What a Central-Bank Interest Rate Actually Controls
A central bank sets one short-term rate. From there, the cost of money ripples through loans, savings and the wider economy.
When a central bank “raises rates,” it changes a single number: the interest rate at which banks lend to and borrow from one another for very short periods, usually overnight. That one figure is the lever. Everything else in the headlines — mortgage costs, savings yields, business borrowing — moves in response, not by direct order.
Understanding what that rate does, and what it does not do, is the difference between reading monetary policy as a dial the public can interpret and treating it as a black box.
The one rate a central bank actually sets
Central banks do not set the interest rate on your mortgage or your credit card. They set a benchmark policy rate that governs the cost of the shortest-term, lowest-risk borrowing in the financial system. In the United States this is the target range for the federal funds rate, set by the Federal Reserve. The European Central Bank steers its own set of key rates for the euro area, and the Bank of England sets Bank Rate.
This benchmark is the floor on which other rates are built. Because banks can lend to each other at roughly the policy rate, they have little reason to lend to anyone else for less. So every other loan in the economy — to a homebuyer, a carmaker, a government — is priced as the policy rate plus a margin for time and risk.
When the central bank moves the benchmark, it shifts the entire structure of rates that sits on top of it. The move is small and precise; the consequences are broad.
How the change spreads through the economy
Economists call the path from the policy rate to everyday prices the transmission mechanism. It works through several channels at once.
- Borrowing costs. When the benchmark rises, banks pass higher costs into new loans. Variable-rate borrowing adjusts fastest; fixed-rate loans reset as they are renewed or refinanced.
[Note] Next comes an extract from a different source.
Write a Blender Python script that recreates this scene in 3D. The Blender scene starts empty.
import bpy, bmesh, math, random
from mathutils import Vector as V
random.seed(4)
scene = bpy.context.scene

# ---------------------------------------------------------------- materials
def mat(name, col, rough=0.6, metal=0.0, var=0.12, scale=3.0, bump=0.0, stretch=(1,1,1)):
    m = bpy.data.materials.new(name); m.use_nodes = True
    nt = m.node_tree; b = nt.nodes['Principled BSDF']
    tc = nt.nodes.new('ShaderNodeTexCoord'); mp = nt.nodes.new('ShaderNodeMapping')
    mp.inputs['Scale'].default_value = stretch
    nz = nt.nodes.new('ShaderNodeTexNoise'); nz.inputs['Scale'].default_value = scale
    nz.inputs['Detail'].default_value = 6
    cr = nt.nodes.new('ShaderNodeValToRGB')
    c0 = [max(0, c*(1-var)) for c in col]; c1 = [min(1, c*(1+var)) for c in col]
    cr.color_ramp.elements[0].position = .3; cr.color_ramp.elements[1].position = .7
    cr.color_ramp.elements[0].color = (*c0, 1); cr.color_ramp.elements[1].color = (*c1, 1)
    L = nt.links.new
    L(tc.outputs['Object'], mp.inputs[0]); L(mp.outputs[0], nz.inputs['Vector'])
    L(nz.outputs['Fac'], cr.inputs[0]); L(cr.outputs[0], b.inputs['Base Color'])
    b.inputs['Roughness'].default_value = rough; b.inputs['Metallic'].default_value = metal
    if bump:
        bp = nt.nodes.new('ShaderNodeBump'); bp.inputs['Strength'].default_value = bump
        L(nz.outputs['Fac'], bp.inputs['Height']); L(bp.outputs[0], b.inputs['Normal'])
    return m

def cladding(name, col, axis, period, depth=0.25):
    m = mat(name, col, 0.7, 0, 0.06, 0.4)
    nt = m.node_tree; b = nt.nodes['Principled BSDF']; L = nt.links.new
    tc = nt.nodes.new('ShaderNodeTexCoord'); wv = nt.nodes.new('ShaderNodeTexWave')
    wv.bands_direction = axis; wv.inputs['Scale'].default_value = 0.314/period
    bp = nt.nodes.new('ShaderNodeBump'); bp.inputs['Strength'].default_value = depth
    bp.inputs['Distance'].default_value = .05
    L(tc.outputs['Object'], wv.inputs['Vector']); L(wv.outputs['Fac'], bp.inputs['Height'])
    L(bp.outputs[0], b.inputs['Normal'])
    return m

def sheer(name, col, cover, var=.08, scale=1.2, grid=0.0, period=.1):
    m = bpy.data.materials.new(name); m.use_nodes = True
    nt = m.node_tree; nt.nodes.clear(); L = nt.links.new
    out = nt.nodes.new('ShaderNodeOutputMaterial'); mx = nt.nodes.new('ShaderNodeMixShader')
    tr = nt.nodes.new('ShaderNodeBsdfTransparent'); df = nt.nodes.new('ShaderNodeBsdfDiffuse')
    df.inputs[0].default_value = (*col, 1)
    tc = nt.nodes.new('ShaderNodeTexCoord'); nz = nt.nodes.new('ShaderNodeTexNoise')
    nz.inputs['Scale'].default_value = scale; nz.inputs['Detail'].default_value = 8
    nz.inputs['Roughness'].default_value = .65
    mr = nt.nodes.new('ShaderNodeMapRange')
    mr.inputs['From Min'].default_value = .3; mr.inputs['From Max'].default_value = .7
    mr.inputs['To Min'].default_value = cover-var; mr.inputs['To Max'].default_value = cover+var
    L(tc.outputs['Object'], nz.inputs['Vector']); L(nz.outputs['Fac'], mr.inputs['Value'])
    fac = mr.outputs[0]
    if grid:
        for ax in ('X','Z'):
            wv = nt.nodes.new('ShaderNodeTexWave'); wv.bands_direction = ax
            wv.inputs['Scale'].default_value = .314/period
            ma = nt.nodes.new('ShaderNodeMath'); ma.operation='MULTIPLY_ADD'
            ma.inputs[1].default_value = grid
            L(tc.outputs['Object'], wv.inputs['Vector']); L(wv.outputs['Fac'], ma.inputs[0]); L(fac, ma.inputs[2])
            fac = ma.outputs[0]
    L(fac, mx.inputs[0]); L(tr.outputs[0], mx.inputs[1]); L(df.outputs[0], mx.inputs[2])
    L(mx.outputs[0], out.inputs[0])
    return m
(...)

- Saving and spending. Higher rates raise the reward for saving and the cost of borrowing, which tends to cool spending and investment. Lower rates do the reverse.
- Asset prices and credit. Rates influence the value of bonds, shares and property, and how freely banks extend credit, which feeds back into how much households and firms are willing to spend.
None of this is instant. Central banks generally describe these effects as operating with long and variable lags, meaning a rate change today shapes the economy over the following months and years, not the following week. That delay is one reason policymakers act before a problem is fully visible, and why their decisions are so often debated.
Why the rate moves at all
Most major central banks operate under a mandate set by law. A common goal is price stability — keeping inflation low and steady — and many central banks publish an explicit inflation target to anchor expectations. Some, including the Federal Reserve, also carry a mandate to support maximum employment, giving them what is often called a dual mandate.
Within that framework the logic is straightforward. When the economy runs hot and inflation pushes above target, raising rates makes borrowing dearer and demand softer, easing price pressure. When the economy weakens and unemployment threatens to climb, cutting rates makes credit cheaper and supports activity.
The rate is not a reward or a punishment. It is a thermostat for the price of money, turned up or down to keep the broader economy near a target.
Crucially, the central bank is reacting to conditions, not creating them by decree. A rate cut cannot force anyone to borrow, and a rate rise cannot by itself guarantee lower prices if other forces — energy shocks, supply disruptions, fiscal policy — are pushing the other way.
What the rate cannot do
The policy rate is a powerful but blunt instrument, and its limits matter as much as its reach.
It is economy-wide, so it cannot target one sector while sparing another. A rate set to cool an overheating housing market also raises costs for every business in the country. It works on demand — how much people and firms want to spend — far more directly than on supply, so it is poorly suited to inflation driven by shortages or disrupted production.
It also cannot act with precision in time. Because of those lags, a central bank that waits for certainty has usually waited too long, while one that moves aggressively risks overshooting. Much of the public commentary around any decision is really an argument about this timing, not about the direction.
Finally, the policy rate is one tool among several. Governments set tax and spending policy, and central banks have other instruments, including buying or selling assets, that work alongside the headline rate. The interest rate is the most visible lever, but it is not the only one, and it does not operate alone.
Seen plainly, a central-bank interest rate is a single short-term price that the central bank controls directly and the rest of the economy inherits indirectly. It sets the cost of money. What households, businesses and markets then do with that money is the part no central bank can fully command.